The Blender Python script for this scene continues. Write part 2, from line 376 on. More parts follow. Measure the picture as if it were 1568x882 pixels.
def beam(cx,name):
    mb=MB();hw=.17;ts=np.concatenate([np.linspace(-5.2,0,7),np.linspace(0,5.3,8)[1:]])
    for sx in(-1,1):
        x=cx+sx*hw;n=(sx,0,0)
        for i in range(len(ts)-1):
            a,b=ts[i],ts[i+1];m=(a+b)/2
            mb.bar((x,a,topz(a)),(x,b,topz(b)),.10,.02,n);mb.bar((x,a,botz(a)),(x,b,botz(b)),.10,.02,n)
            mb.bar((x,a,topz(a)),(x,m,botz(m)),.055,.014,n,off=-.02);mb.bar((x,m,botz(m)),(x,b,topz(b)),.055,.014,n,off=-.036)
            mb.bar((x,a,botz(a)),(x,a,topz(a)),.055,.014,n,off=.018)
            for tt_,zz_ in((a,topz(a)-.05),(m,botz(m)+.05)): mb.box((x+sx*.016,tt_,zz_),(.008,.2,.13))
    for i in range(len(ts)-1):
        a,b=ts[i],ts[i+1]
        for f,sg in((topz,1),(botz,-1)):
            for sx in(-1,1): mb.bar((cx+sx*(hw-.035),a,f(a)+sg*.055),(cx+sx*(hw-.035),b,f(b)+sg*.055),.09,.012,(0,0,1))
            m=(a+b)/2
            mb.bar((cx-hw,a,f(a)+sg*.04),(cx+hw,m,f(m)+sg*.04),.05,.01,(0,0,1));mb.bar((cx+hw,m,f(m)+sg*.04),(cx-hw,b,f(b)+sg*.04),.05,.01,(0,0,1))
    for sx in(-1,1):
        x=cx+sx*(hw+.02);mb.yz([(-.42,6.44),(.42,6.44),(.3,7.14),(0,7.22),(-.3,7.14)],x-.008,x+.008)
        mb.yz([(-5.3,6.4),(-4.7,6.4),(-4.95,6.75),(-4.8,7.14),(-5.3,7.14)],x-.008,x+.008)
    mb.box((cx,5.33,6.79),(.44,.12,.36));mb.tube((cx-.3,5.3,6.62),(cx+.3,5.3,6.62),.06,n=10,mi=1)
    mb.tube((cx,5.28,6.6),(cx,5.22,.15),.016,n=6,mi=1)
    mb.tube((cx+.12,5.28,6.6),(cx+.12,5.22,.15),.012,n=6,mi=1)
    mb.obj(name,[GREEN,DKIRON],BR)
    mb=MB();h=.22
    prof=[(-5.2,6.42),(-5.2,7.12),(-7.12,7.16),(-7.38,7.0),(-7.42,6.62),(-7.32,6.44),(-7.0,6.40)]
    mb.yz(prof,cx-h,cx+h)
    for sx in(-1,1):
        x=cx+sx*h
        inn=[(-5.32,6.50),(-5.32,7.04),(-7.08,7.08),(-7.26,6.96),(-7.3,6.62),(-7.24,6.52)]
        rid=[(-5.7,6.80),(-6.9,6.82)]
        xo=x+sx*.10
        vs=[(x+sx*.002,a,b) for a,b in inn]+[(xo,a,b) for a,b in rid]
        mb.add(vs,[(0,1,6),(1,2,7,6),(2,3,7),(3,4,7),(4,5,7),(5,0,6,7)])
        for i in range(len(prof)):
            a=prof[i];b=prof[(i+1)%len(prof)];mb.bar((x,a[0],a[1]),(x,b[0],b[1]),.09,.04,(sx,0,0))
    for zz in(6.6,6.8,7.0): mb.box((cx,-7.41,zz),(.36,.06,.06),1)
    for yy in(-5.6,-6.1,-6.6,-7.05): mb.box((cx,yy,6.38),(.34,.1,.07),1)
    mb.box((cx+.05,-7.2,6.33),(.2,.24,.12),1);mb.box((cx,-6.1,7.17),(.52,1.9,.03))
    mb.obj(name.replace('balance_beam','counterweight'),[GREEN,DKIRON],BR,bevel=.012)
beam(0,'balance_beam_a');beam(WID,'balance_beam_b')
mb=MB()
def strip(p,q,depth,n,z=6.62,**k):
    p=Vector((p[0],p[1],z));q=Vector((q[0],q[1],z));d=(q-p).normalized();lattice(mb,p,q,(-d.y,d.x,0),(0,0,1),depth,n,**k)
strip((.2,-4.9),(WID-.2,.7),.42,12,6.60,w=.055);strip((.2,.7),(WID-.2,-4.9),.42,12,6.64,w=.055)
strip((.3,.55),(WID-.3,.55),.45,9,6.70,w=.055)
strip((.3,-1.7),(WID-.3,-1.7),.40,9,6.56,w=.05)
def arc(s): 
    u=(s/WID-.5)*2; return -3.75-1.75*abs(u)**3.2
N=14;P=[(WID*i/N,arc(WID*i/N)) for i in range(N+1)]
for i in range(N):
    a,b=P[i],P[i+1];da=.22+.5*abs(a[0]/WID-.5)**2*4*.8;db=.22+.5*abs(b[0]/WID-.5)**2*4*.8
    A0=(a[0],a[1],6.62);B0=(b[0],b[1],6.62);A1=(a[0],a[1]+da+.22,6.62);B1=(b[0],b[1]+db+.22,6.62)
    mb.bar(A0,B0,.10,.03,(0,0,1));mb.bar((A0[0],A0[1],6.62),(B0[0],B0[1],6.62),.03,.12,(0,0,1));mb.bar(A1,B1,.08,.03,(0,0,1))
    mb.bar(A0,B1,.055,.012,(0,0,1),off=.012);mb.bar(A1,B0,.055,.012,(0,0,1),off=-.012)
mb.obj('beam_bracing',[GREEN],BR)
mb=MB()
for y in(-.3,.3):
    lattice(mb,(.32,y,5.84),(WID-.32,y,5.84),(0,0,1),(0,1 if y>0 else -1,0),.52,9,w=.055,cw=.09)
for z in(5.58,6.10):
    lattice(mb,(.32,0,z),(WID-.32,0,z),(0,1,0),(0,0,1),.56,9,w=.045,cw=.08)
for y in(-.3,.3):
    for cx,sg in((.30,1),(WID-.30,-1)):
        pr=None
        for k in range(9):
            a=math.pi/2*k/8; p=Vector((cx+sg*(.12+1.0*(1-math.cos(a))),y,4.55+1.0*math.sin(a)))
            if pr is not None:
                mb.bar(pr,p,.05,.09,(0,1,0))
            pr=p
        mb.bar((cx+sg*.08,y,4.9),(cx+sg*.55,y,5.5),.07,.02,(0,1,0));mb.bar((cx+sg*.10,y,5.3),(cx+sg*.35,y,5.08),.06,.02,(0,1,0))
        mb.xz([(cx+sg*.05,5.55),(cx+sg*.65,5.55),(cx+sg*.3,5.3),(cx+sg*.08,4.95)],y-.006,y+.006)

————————

» Challenge
The whole listing above needs to be written out again exactly.

» Exercise answer
The Blender Python script for this scene continues. Write part 2, from line 376 on. More parts follow. Measure the picture as if it were 1568x882 pixels.
def beam(cx,name):
    mb=MB();hw=.17;ts=np.concatenate([np.linspace(-5.2,0,7),np.linspace(0,5.3,8)[1:]])
    for sx in(-1,1):
        x=cx+sx*hw;n=(sx,0,0)
        for i in range(len(ts)-1):
            a,b=ts[i],ts[i+1];m=(a+b)/2
            mb.bar((x,a,topz(a)),(x,b,topz(b)),.10,.02,n);mb.bar((x,a,botz(a)),(x,b,botz(b)),.10,.02,n)
            mb.bar((x,a,topz(a)),(x,m,botz(m)),.055,.014,n,off=-.02);mb.bar((x,m,botz(m)),(x,b,topz(b)),.055,.014,n,off=-.036)
            mb.bar((x,a,botz(a)),(x,a,topz(a)),.055,.014,n,off=.018)
            for tt_,zz_ in((a,topz(a)-.05),(m,botz(m)+.05)): mb.box((x+sx*.016,tt_,zz_),(.008,.2,.13))
    for i in range(len(ts)-1):
        a,b=ts[i],ts[i+1]
        for f,sg in((topz,1),(botz,-1)):
            for sx in(-1,1): mb.bar((cx+sx*(hw-.035),a,f(a)+sg*.055),(cx+sx*(hw-.035),b,f(b)+sg*.055),.09,.012,(0,0,1))
            m=(a+b)/2
            mb.bar((cx-hw,a,f(a)+sg*.04),(cx+hw,m,f(m)+sg*.04),.05,.01,(0,0,1));mb.bar((cx+hw,m,f(m)+sg*.04),(cx-hw,b,f(b)+sg*.04),.05,.01,(0,0,1))
    for sx in(-1,1):
        x=cx+sx*(hw+.02);mb.yz([(-.42,6.44),(.42,6.44),(.3,7.14),(0,7.22),(-.3,7.14)],x-.008,x+.008)
        mb.yz([(-5.3,6.4),(-4.7,6.4),(-4.95,6.75),(-4.8,7.14),(-5.3,7.14)],x-.008,x+.008)
    mb.box((cx,5.33,6.79),(.44,.12,.36));mb.tube((cx-.3,5.3,6.62),(cx+.3,5.3,6.62),.06,n=10,mi=1)
    mb.tube((cx,5.28,6.6),(cx,5.22,.15),.016,n=6,mi=1)
    mb.tube((cx+.12,5.28,6.6),(cx+.12,5.22,.15),.012,n=6,mi=1)
    mb.obj(name,[GREEN,DKIRON],BR)
    mb=MB();h=.22
    prof=[(-5.2,6.42),(-5.2,7.12),(-7.12,7.16),(-7.38,7.0),(-7.42,6.62),(-7.32,6.44),(-7.0,6.40)]
    mb.yz(prof,cx-h,cx+h)
    for sx in(-1,1):
        x=cx+sx*h
        inn=[(-5.32,6.50),(-5.32,7.04),(-7.08,7.08),(-7.26,6.96),(-7.3,6.62),(-7.24,6.52)]
        rid=[(-5.7,6.80),(-6.9,6.82)]
        xo=x+sx*.10
        vs=[(x+sx*.002,a,b) for a,b in inn]+[(xo,a,b) for a,b in rid]
        mb.add(vs,[(0,1,6),(1,2,7,6),(2,3,7),(3,4,7),(4,5,7),(5,0,6,7)])
        for i in range(len(prof)):
            a=prof[i];b=prof[(i+1)%len(prof)];mb.bar((x,a[0],a[1]),(x,b[0],b[1]),.09,.04,(sx,0,0))
    for zz in(6.6,6.8,7.0): mb.box((cx,-7.41,zz),(.36,.06,.06),1)
    for yy in(-5.6,-6.1,-6.6,-7.05): mb.box((cx,yy,6.38),(.34,.1,.07),1)
    mb.box((cx+.05,-7.2,6.33),(.2,.24,.12),1);mb.box((cx,-6.1,7.17),(.52,1.9,.03))
    mb.obj(name.replace('balance_beam','counterweight'),[GREEN,DKIRON],BR,bevel=.012)
beam(0,'balance_beam_a');beam(WID,'balance_beam_b')
mb=MB()
def strip(p,q,depth,n,z=6.62,**k):
    p=Vector((p[0],p[1],z));q=Vector((q[0],q[1],z));d=(q-p).normalized();lattice(mb,p,q,(-d.y,d.x,0),(0,0,1),depth,n,**k)
strip((.2,-4.9),(WID-.2,.7),.42,12,6.60,w=.055);strip((.2,.7),(WID-.2,-4.9),.42,12,6.64,w=.055)
strip((.3,.55),(WID-.3,.55),.45,9,6.70,w=.055)
strip((.3,-1.7),(WID-.3,-1.7),.40,9,6.56,w=.05)
def arc(s): 
    u=(s/WID-.5)*2; return -3.75-1.75*abs(u)**3.2
N=14;P=[(WID*i/N,arc(WID*i/N)) for i in range(N+1)]
for i in range(N):
    a,b=P[i],P[i+1];da=.22+.5*abs(a[0]/WID-.5)**2*4*.8;db=.22+.5*abs(b[0]/WID-.5)**2*4*.8
    A0=(a[0],a[1],6.62);B0=(b[0],b[1],6.62);A1=(a[0],a[1]+da+.22,6.62);B1=(b[0],b[1]+db+.22,6.62)
    mb.bar(A0,B0,.10,.03,(0,0,1));mb.bar((A0[0],A0[1],6.62),(B0[0],B0[1],6.62),.03,.12,(0,0,1));mb.bar(A1,B1,.08,.03,(0,0,1))
    mb.bar(A0,B1,.055,.012,(0,0,1),off=.012);mb.bar(A1,B0,.055,.012,(0,0,1),off=-.012)
mb.obj('beam_bracing',[GREEN],BR)
mb=MB()
for y in(-.3,.3):
    lattice(mb,(.32,y,5.84),(WID-.32,y,5.84),(0,0,1),(0,1 if y>0 else -1,0),.52,9,w=.055,cw=.09)
for z in(5.58,6.10):
    lattice(mb,(.32,0,z),(WID-.32,0,z),(0,1,0),(0,0,1),.56,9,w=.045,cw=.08)
for y in(-.3,.3):
    for cx,sg in((.30,1),(WID-.30,-1)):
        pr=None
        for k in range(9):
            a=math.pi/2*k/8; p=Vector((cx+sg*(.12+1.0*(1-math.cos(a))),y,4.55+1.0*math.sin(a)))
            if pr is not None:
                mb.bar(pr,p,.05,.09,(0,1,0))
            pr=p
        mb.bar((cx+sg*.08,y,4.9),(cx+sg*.55,y,5.5),.07,.02,(0,1,0));mb.bar((cx+sg*.10,y,5.3),(cx+sg*.35,y,5.08),.06,.02,(0,1,0))
        mb.xz([(cx+sg*.05,5.55),(cx+sg*.65,5.55),(cx+sg*.3,5.3),(cx+sg*.08,4.95)],y-.006,y+.006)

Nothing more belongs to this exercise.